Le bestiaire was a group of songs, no doubt those referred to in the promotional stuff, as ‘a quirky song cycle’. It was a minor zoological foray, the little poems by Apollinaire, dating from 1911, set for unaccompanied mixed choir by Belgian composer Jean Absil in 1944. That was a long time after Saint-Saëns’s Carnival of the Animals, which might have remained lurking in the background, perhaps nourished by Erik Satie in the meantime. Would serve as useful revision for your French zoological vocabulary. They were sung in the true spirit of the words as well as Absil’s settings which were both clever and droll.

Two groups of songs by Poulenc came next, not in the least the same spirit as the Absil songs; Nos 2 and 3 of his Quatre petites prières de saint François d’Assise. They took us to the heart of Poulenc’s singular religious awakening in the 1930s, though they were composed in the 1940s. ‘Tout puissant’ and ‘Seigneur, je vous en prie’ were settings for a cappella male voices, and Poulenc’s marked individuality was immediate, melodically confined to a rather limited range of notes.

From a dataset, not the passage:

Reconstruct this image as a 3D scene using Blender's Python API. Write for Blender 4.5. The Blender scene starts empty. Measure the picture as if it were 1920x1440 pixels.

The same composer’s Les Petites Voix is a set of five songs from 1936 for unaccompanied women’s voices; they sang three: La petite fille sage, Le chien perdu and Le hérisson (hedgehog). The droll verses were theatrically narrated, lines clear, amusing and well balanced, and as with everything in the concert, pitched with a keen ear to the acoustic character of the church (as usual with Karen Grylls).

Finally, Donald Patriquin, a Québéquois, though his biography (McGill and University of Toronto) and list of compositions are evenly balanced bilingually. The choir sang J’entend le moulin, amusing, with dancing, dotted rhythms, prancing up and down, sexual differentiation between men and women singers. Fast, energetic, hypnotic in its incessant rhythms and melodic phrases. It made a fine finish to a highly impressive concert.